Even if I want to participate in the joy of others celebrating “enlightenment”, as they perceive the mind journey to be, I can’t really set aside the understanding of impermanence. I want to say that enlightenment is deep understanding/knowing of the impermanence of the apparent world phenomena, even in the transcendental experiences, and at the same time knowing the nature of the mind as boundless and beyond the transitory experiences. No wonder human life is duality that needs not to be rejected, but realized intimately. At this moment mind knows its true nature, and in the next moment mind is contracted to it's usual human busyness. Some experiences perceived by us to be a mystical, superhuman, transcending, but they too, come to an end, and we find ourselves back to very human, as we call it “mundane” states.
So what the heck we are seeking then? If the wisdom of experience can’t stay here forever, if we come back to ourselves in the body and mind of one who lives here in this town, goes to work every day, and has a husband/wife and two kids, what to do? How to reconcile the Avatar and the wife, a mother? The Light and the Joe, the accountant, the plumber, or a doctor?

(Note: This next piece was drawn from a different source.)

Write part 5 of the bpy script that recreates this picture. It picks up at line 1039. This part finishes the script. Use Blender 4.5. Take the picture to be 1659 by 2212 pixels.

If we really study Impermanence, by the way of meditation, contemplation, or even life long observation, we will see that it is something that permeates every experience, so it is an ethereal fabric from which every experience is weaved, be that an experience of day to day life, or transcendent experience. The very base of any experience is Impermanence, and to learn that, notice it, and wonder on the impermanence itself is more reliable and gratifying then the fascination with the transcendent mind states. They sooner or later change, leaving us in the restless state of wanting and longing for something more then it is present at this very moment, and it is in itself is the source of human suffering.